Data excerpt:
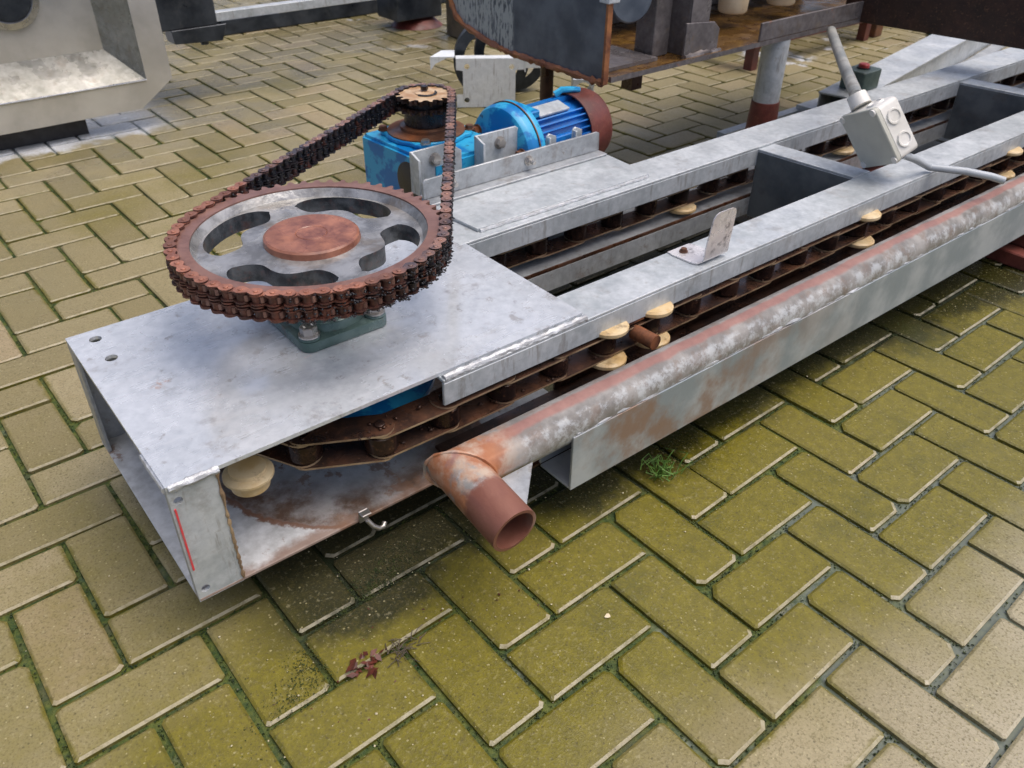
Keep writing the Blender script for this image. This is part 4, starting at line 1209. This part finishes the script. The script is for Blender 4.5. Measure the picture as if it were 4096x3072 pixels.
part("shade_block", box(B(), -.70, .36, 2.57, 2.78, .001, .0715), M_RUBBER, tr)  # black box added as the dark shade in the gap under the tray

# long galvanised bar and dark gearing behind the tray
t = thing("galvanised_bar", "long pale galvanised bar lying across dark blocks behind the tray", "bar", (1.3, 2.72, .25), FW)
part("bar", box(B(), .955, 2.05, 2.700, 2.745, .283, .316, M=Matrix.Rotation(radians(0),4,'Z')), M_GALV, t, bevel=.001)
part("under_strip", box(B(), .97, 1.22, 2.695, 2.735, .270, .2825), M_DARK, t)
t = thing("dark_clamp", "black clamp block hanging under the pale galvanised bar", "clamp", (.9, 2.72, .2), FW)
part("body", box(B(), .70, .955, 2.69, 2.80, .275, .42), M_DARK, t, bevel=.004)
bm = B(); prism(bm, [(.775,.225),(.965,.215),(.99,.2745),(.77,.2745)], 0, .08, M=XZ(2.69)); part("jaw", bm, M_DARK, t, bevel=.002)
part("screw", lathe(B(), [(.0,.205),(.015,.205),(.015,.222)], (.90,2.72,0), n=14), M_DARK, t)
part("red_case", box(B(), .70, .92, 2.80, 2.95, .3305, .50), M_REDR, t, bevel=.004)

t = thing("round_pedestal", "dark block on a red oxide round foot between tray and hopper", "pedestal", (2.30, 3.32, 0), FW)
part("foot", lathe(B(), [(.0,.001),(.14,.001),(.10,.035),(.06,.05),(.0,.05)], (2.30,3.32,0), n=28), M_REDR, t)
part("block", box(B(), 2.12, 2.40, 3.22, 3.42, .0505, .42), M_DARK, t, bevel=.005)
t = single("timber_post", box(B(), 2.28, 2.46, 2.86, 3.02, .001, .60), M_WOOD, "weathered brown timber post left of the hopper", "post", (2.37,2.94,0), FW, bevel=.006)
t = single("dark_floor_beam", box(B(), 1.2, 3.6, 3.7, 3.82, .001, .09), M_DARK, "dark steel beam lying across the far paving", "beam", (2.4,3.76,0), FW, bevel=.004)

# galvanised bracket plate with hoops on the ground, turned towards the camera side
GP = (Vector((1.612, 1.985, 0)), radians(-36))
t = thing("plate_bracket", "pale galvanised three hole plate bracket standing on the paving behind the motor", "bracket", (.10, 0, 0), GP)
bm = prism(B(), [(-.026,.001),(.205,.001),(.205,.142),(.240,.144),(.240,.186),(-.026,.186),(-.026,.144),(.0,.140),(.0,.050),(-.026,.050)], 0, .004, M=XZ(0), holes=[circ2(.016,.156,.0105,14), circ2(.190,.154,.0105,14), circ2(.014,.028,.0105,14)])
part("plate", bm, M_PALE, t, smooth=0)
part("top_flange", prism(B(), [(-.026,.0045),(.240,.0045),(.240,.05),(-.026,.05)], .182, .186), M_PALE, t)
part("side_wing", prism(B(), [(-.125,.010),(-.030,.010),(-.030,.115),(-.080,.115)], .1865, .1905), M_PALE, t)
part("wing_lip", prism(B(), [(-.125,.140),(-.105,.165),(-.060,.1860),(-.125,.1860)], 0, .004, M=XZ(.010)), M_PALE, t)
part("side_lip", box(B(), .2405, .2445, -.002, .045, .135, .186), M_PALE, t)
part("rear_plate", prism(B(), [(.245,.130),(.325,.130),(.325,.190),(.245,.190)], 0, .004, M=XZ(.075)), M_PALE, t)
t2 = thing("hoop_guard", "two black steel hoops standing behind the three hole bracket", "hoops", (.14, .16, 0), GP)
for (cx_, dy_, rr_) in ((.115, .095, .150), (.200, .200, .150)):
    bm = lathe(B(), [(rr_,0),(rr_,.06),(rr_-.006,.06),(rr_-.006,.006),(rr_-.040,.006),(rr_-.040,0)], (cx_, dy_, rr_+.002), axis=(0,1,0), n=56, close=True)
    part("hoop", bm, M_DARK, t2)
t3 = single("square_tube", prism(B(), rect2(-.042, .042, .001, .090), 0, .12, holes=[circ2(0,.046,.034,20)], M=Matrix.Translation((2.03,1.74,0)) @ Matrix.Rotation(radians(-40),4,'Z') @ XZ(0)), M_GALV, "short pale square tube end with round bore behind the fan cover", "tube", (2.03,1.74,0), FW, smooth=30)

# red frames on the ground, right behind
t = thing("red_frame", "red oxide steel frame lying on the paving behind the pipe leg", "frame", (3.3, 1.6, 0), FW)
for (x0,x1,y0,y1,z0,z1) in ((2.95,3.95,1.60,1.66,.10,.16),(2.95,3.95,2.2,2.26,.10,.16),(2.95,3.01,1.665,2.195,.10,.16),(3.89,3.95,1.665,2.195,.10,.16),(3.40,3.46,1.665,2.195,.10,.16)):
    part("bar", box(B(), x0, x1, y0, y1, z0, z1), M_REDR, t, bevel=.002)
for (x, y) in ((2.96,1.61),(3.90,1.61),(2.96,2.21),(3.90,2.21)): part("leg", box(B(), x, x+.045, y, y+.045, .001, .0995), M_REDR, t, bevel=.002)
t = thing("rusty_stand", "tall rust brown steel stand in the far right corner", "stand", (4.4, 2.2, 0), FW)
part("leg", box(B(), 4.02, 4.09, 1.62, 1.69, .001, .50), M_RUST, t, bevel=.003); part("leg", box(B(), 4.9, 4.97, 1.9, 1.97, .001, .50), M_RUST, t, bevel=.003)
part("top_beam", box(B(), 3.2, 5.3, 1.75, 1.86, .42, .50), M_RUST, t, bevel=.003); part("shelf", box(B(), 3.3, 5.3, 1.87, 2.6, .30, .36), M_RUSTD, t, bevel=.003)
part("low_beam", box(B(), 3.3, 5.3, 2.7, 2.8, .10, .2), M_RUST, t, bevel=.003)

# U beam on the ground at right with switch box
t = thing("channel_beam", "pale galvanised channel beam lying on the paving behind the far rail", "beam", (2.75, 1.05, 0), FW)
Mz = Matrix.Translation((2.56, .852, 0)) @ Matrix.Rotation(radians(9.6), 4, 'Z')
bm = B(); box(bm, 0, 2.6, 0, .155, .114, .120, M=Mz); box(bm, 0.0, 2.6, 0.012, .017, .002, .1135, M=Mz); box(bm, 0.0, 2.6, .145, .150, .002, .1135, M=Mz)
part("web", bm, M_GALV, t)
for f_ in t.children[0].data.polygons: pass
bm = B(); box(bm, 1.0, 2.6, -.06, -.0005, .002, .010, M=Mz); part("end_plate", box(B(), 2.56, 2.90, 1.02, 1.10, .002, .045), M_GALV, t)
part("base_strip", bm, M_GALVR, t)
t = thing("switch_box", "small grey green switch box with red button on the channel beam", "switch", (2.70, .94, .12), FW)
part("body", prism(B(), rect2(2.640, 2.760, .895, .990, .008, 3), .1205, .190), M_GREENBOX, t, bevel=.003)
part("button", lathe(B(), [(.0,.202),(.017,.202),(.020,.198),(.020,.1855)], (2.705,.942,.005), n=20), M_RED, t)
part("collar", lathe(B(), [(.0205,.190),(.025,.190),(.025,.1855)], (2.705,.942,.005), n=20), M_RUBBER, t)
t = single("ground_angle", box(B(), 2.10, 2.62, 1.08, 1.115, .001, .03), M_GALV, "narrow pale angle strip on the paving beside the red foot", "angle strip", (2.3,1.1,0), FW)

# overhead dark brown beam, top right
t = single("overhead_beam", box(B(), 0, 1.15, 0, .16, .405, .62, M=Matrix.Translation((2.40,.90,0)) @ Matrix.Rotation(radians(-84),4,'Z')), rusty("dark_brown_beam", (.018,.009,.007), (.05,.022,.014), (.03,.016,.012), .4, .6, off=70), "dark brown steel beam crossing above the rails at top right", "beam", (2.45,.4,.405), FW, bevel=.004)
t = thing("teal_cord", "teal cord lying on the far paving", "cord", (4.9,2.0,0), FW)
bm = B(); sweep(bm, [(4.2,1.35,.012),(4.35,1.50,.012),(4.55,1.60,.014),(4.8,1.55,.012),(5.0,1.62,.012)], .012, 8); part("cord", bm, plain("teal_plastic", (.01,.13,.17), (.02,.18,.2)), t)

# junction box hanging on conduit
jb = thing("junction_box", "white plastic junction box hanging on grey conduit above the far rail", "junction box", (1.62, .30, .30), FW)
def camdir(x, y, z): return R0*x+R1*y+R2*z
e1 = Vector((-.394, -.814, .427)); e2 = Vector((.242, -.540, -.806)); nrm = -Vector((.887, -.214, .409))
MB_ = Matrix(((e1.x,e2.x,nrm.x,1.441),(e1.y,e2.y,nrm.y,.218),(e1.z,e2.z,nrm.z,.381),(0,0,0,1)))
P0, P1 = Vector((2.226, .828, .4035)), MB_ @ Vector((-.030, -.092, -.034))
bm = B(); sweep(bm, [P0, P0.lerp(P1,.35)+Vector((0,0,-.003)), P0.lerp(P1,.7)+Vector((0,0,-.003)), P1], .0145, 18); part("conduit", bm, M_CONDUIT, jb)
bm = B(); cyl(bm, P1-(P1-P0).normalized()*.012, MB_ @ Vector((-.030, -.0665, -.034)), .0215, .0235, 20); part("gland", bm, M_WHITEP, jb)
bm = B(); prism(bm, rect2(-.061,.061,-.065,.065,.011,4), -.056, -.006, M=MB_)
bd = part("body", bm, M_WHITEP, jb, bevel=.002)
bm = B(); prism(bm, rect2(-.063,.063,-.067,.067,.010,4), -.0055, .006, M=MB_); part("lid", bm, plain("beige_plastic_lid", (.55,.55,.48), (.48,.48,.42), .35, .5, 0, 12, .15), jb, bevel=.002)
for (a, b2) in ((-.054,-.058),(.054,-.058),(.054,.058),(-.054,.058)):
    bm = B(); prism(bm, circ2(a, b2, .008, 12), -.004, .0085, M=MB_); part("lid_screw", bm, M_WHITEP, jb)
for (sx, sy, dxy) in ((1,0,(0,.028)),(1,0,(0,-.028)),(0,1,(.028,0)),(0,1,(-.028,0)),(-1,0,(0,.028)),(0,-1,(.022,0))):
    c0 = MB_ @ Vector((sx*.061+dxy[0], sy*.065+dxy[1], -.031)); c1 = MB_ @ Vector((sx*.065+dxy[0], sy*.069+dxy[1], -.031))
    bm = B(); lathe(bm, [(.0,.0015),(.012,.0015),(.014,.004),(.017,.004),(.018,0)], c0, axis=(c1-c0), n=22); part("knockout", bm, M_WHITEP, jb)
t = thing("cable", "short grey cable running from the junction box over the near rail", "cable", (1.62,.1,.3), FW)
CB0 = MB_ @ Vector((.050, .060, -.020))
bm = B(); sweep(bm, [CB0, CB0.lerp(Vector((1.585,.130,.306)),.45)+Vector((0,0,.003)), (1.585,.130,.3065), (1.63,.065,.305), (1.664,.020,.298), (1.682,-.004,.291)], .0085, 12); part("sheath", bm, M_CABLE, t)

# ================================================================== LITTER
bm = B()
for _ in range(26):
    a = random.uniform(0, 2*pi); r = random.uniform(0, .022)
    c_ = Vector((-.052+r*cos(a)*1.4, .000+r*sin(a), random.uniform(.001, .010)))
    q = random.uniform(.004, .010); e = random.uniform(0, 2*pi)
    u_ = Vector((cos(e), sin(e), random.uniform(-.4,.4)))*q; w_ = Vector((-sin(e), cos(e), random.uniform(-.3,.6)))*q*.5
    bm.faces.new([bm.verts.new(c_+x_) for x_ in (-u_, -w_, u_, w_)])
for _ in range(22):
    c_ = Vector((random.uniform(-.2,.3), random.gauss(.0,.05), .0015)); e = random.uniform(0, 2*pi); q = random.uniform(.0015, .0035)
    u_ = Vector((cos(e), sin(e), .1))*q; w_ = Vector((-sin(e), cos(e), .2))*q*.6
    bm.faces.new([bm.verts.new(c_+x_) for x_ in (-u_, -w_, u_, w_)])
single("dead_leaves", bm, M_LEAFR, "clump of wet red brown dead leaves in a joint in front of the conveyor", "leaves", (-.052,0,0), FW)
bm = B()
for _ in range(30):
    c_ = Vector((.0+random.gauss(0,.014), -.012+random.gauss(0,.010), .002)); e = random.uniform(0, 2*pi)
    sweep(bm, [c_, c_+Vector((cos(e)*.010, sin(e)*.010, .003)), c_+Vector((cos(e)*.02, sin(e)*.018, .001))], .0007, 4)
single("dry_twigs", bm, M_WOOD, "thin dry grey twigs lying right of the red leaves", "twigs", (0,-.012,0), FW)
bm = B()
for _ in range(34):
    c_ = Vector((.570+random.gauss(0,.012), .012+random.gauss(0,.012), 0)); e = random.uniform(0, 2*pi); h = random.uniform(.010,.035)
    sweep(bm, [c_, c_+Vector((cos(e)*.008, sin(e)*.008, h*.6)), c_+Vector((cos(e)*.020, sin(e)*.020, h)), c_+Vector((cos(e+.8)*.028, sin(e+.8)*.028, h*.7))], .0011, 4)
single("green_weed", bm, M_WEED, "small green weed growing from a joint below the side beam", "weed", (.57,.01,0), FW)
bm = B(); blob(bm, (.269,-.154,.0025), .006, (1,.7,.25), 1); single("pale_chip", bm, M_CAP, "pale cream flake lying on a paver in the foreground", "flake", (.269,-.154,0), FW)
bm = Blobs()
for _ in range(420):
    x = random.uniform(-.55, 1.6); y = random.uniform(-.62, .55)
    if random.random() < .5: x = random.gauss(.1, .25); y = random.gauss(.03, .12)
    bm.add((x, y, .0010), random.choice((.0006,.0008,.0010,.0018))*random.uniform(.7,1.2), .6)
bm.build("grit", M_PEB)
bm = Blobs()
def joint_pt():
    c = random.choice(near[:240]); x, y, h = c
    s_ = random.choice((-1, 1)); u_ = random.uniform(-1, 1)
    if h: return (x+u_*U, y+s_*U/2) if random.random() < .66 else (x+s_*U, y+u_*U/2)
    return (x+s_*U/2, y+u_*U) if random.random() < .66 else (x+u_*U/2, y+s_*U)
for _ in range(30000):
    x, y = joint_pt()
    if sin(x*23+1)*sin(y*19+x*7)+random.gauss(0,.4) < -.25: continue
    bm.add((x+random.gauss(0,.0030), y+random.gauss(0,.0030), -.0062+random.uniform(0,.0022)), random.uniform(.0007, .0020), .8)
for _ in range(7000):    # moss cushion in the dripline at the box end
    a = random.gauss(0, 1); x = -.035+.075*a; y = .085+random.gauss(0, .022)+.035*a
    if random.random() < .5+.5*sin(x*160)*sin(y*190): bm.add((x, y, .0003), random.uniform(.0004, .0012), .8)
for _ in range(5000):
    x = random.uniform(.35, 1.6); y = random.gauss(.10, .035)-.1*max(0, x-1.0)
    if random.random() < .5+.5*sin(x*90)*sin(y*150): bm.add((x, y, .0003), random.uniform(.0006, .0016), .8)
n = NT("joint_moss_green"); a = n.noise(50, 4, .6)
bm.build("joint_moss", n.fin(n.mix(n.step(a, .35, .65), (.010, .026, .005), (.060, .080, .010)), n.rng(a, .25, .7), 0))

Exercise requirements:
From the top of the listing above, repeat each line exactly until you reach the line containing "(2.4,3.76,0), FW, bevel=.004)", and repeat that one too. Leave the pictures out.

Solution to this task:
Keep writing the Blender script for this image. This is part 4, starting at line 1209. This part finishes the script. The script is for Blender 4.5. Measure the picture as if it were 4096x3072 pixels.
part("shade_block", box(B(), -.70, .36, 2.57, 2.78, .001, .0715), M_RUBBER, tr)  # black box added as the dark shade in the gap under the tray

# long galvanised bar and dark gearing behind the tray
t = thing("galvanised_bar", "long pale galvanised bar lying across dark blocks behind the tray", "bar", (1.3, 2.72, .25), FW)
part("bar", box(B(), .955, 2.05, 2.700, 2.745, .283, .316, M=Matrix.Rotation(radians(0),4,'Z')), M_GALV, t, bevel=.001)
part("under_strip", box(B(), .97, 1.22, 2.695, 2.735, .270, .2825), M_DARK, t)
t = thing("dark_clamp", "black clamp block hanging under the pale galvanised bar", "clamp", (.9, 2.72, .2), FW)
part("body", box(B(), .70, .955, 2.69, 2.80, .275, .42), M_DARK, t, bevel=.004)
bm = B(); prism(bm, [(.775,.225),(.965,.215),(.99,.2745),(.77,.2745)], 0, .08, M=XZ(2.69)); part("jaw", bm, M_DARK, t, bevel=.002)
part("screw", lathe(B(), [(.0,.205),(.015,.205),(.015,.222)], (.90,2.72,0), n=14), M_DARK, t)
part("red_case", box(B(), .70, .92, 2.80, 2.95, .3305, .50), M_REDR, t, bevel=.004)

t = thing("round_pedestal", "dark block on a red oxide round foot between tray and hopper", "pedestal", (2.30, 3.32, 0), FW)
part("foot", lathe(B(), [(.0,.001),(.14,.001),(.10,.035),(.06,.05),(.0,.05)], (2.30,3.32,0), n=28), M_REDR, t)
part("block", box(B(), 2.12, 2.40, 3.22, 3.42, .0505, .42), M_DARK, t, bevel=.005)
t = single("timber_post", box(B(), 2.28, 2.46, 2.86, 3.02, .001, .60), M_WOOD, "weathered brown timber post left of the hopper", "post", (2.37,2.94,0), FW, bevel=.006)
t = single("dark_floor_beam", box(B(), 1.2, 3.6, 3.7, 3.82, .001, .09), M_DARK, "dark steel beam lying across the far paving", "beam", (2.4,3.76,0), FW, bevel=.004)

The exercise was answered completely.